Georg C. Lichtenberg

31.
It is a question whether, when we break a murderer on the wheel, we do not fall into the error a child makes when it hits the chair it has bumped into.
Georg C. Lichtenberg

32.
Much can be inferred about a man from his mistress: in her one beholds his weaknesses and his dreams.
Georg C. Lichtenberg

33.
I am convinced we do not only love ourselves in others but hate ourselves in others too.
Georg C. Lichtenberg

34.
Here take back the stuff that I am, nature, knead it back into the dough of being, make of me a bush, a cloud, whatever you will, even a man, only no longer make me.
Georg C. Lichtenberg

35.
Delicacy in woman is strength.
Georg C. Lichtenberg

36.
A handful of soldiers is always better than a mouthful of arguments.
Georg C. Lichtenberg

37.
What a blessing it would be if we could open and shut our ears...as easily as we open and shut our eyes.
Georg C. Lichtenberg

38.
Some people come by the name of genius in the same way that certain insects come by the name of centipede -- not because they have a hundred feet, but because most people can't count above 14.
Georg C. Lichtenberg

39.
We have no words for speaking of wisdom to the stupid.
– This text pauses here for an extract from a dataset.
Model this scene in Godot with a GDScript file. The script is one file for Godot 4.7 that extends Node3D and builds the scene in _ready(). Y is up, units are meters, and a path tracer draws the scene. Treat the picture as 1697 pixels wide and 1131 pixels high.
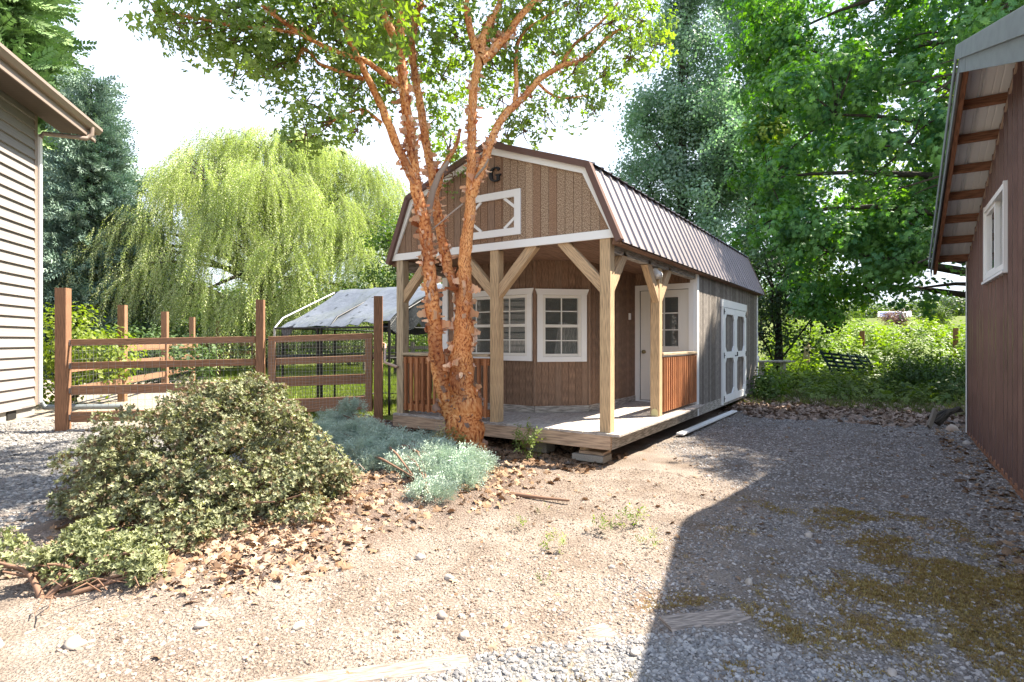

He who understands the wise is wise already.
Georg C. Lichtenberg

40.
Ask yourself always: how can this be done better?
Georg C. Lichtenberg

41.
Just as we outgrow a pair of trousers, we outgrow acquaintances, libraries, principles, etc., at times before they're worn out and times - and this is the worst of all - before we have new ones.
Georg C. Lichtenberg

42.
If you are going to build something in the air it is always better to build castles than houses of cards.
Georg C. Lichtenberg

43.
Man is a masterpiece of creation . . .
Georg C. Lichtenberg

44.
Man is to be found in reason, God in the passions.
Georg C. Lichtenberg

45.
People who never have any time on their hands are those who do the least.
Georg C. Lichtenberg

46.
Nothing puts a greater obstacle in the way of the progress of knowledge than thinking that one knows what one does not yet know.
Georg C. Lichtenberg

47.
If all mankind were suddenly to practice honesty, many thousands of people would be sure to starve.
Georg C. Lichtenberg

48.
Rational free spirits are the light brigade who go on ahead and reconnoiter the ground which the heavy brigade of the orthodox will eventually occupy.
Georg C. Lichtenberg

49.
Food probably has a very great influence on the condition of men. Wine exercises a more visible influence, food does it more slowly but perhaps just as surely. Who knows if a well-prepared soup was not responsible for the pneumatic pump or a poor one for a war?
Georg C. Lichtenberg

50.
If people should ever start to do only what is necessary millions would die of hunger.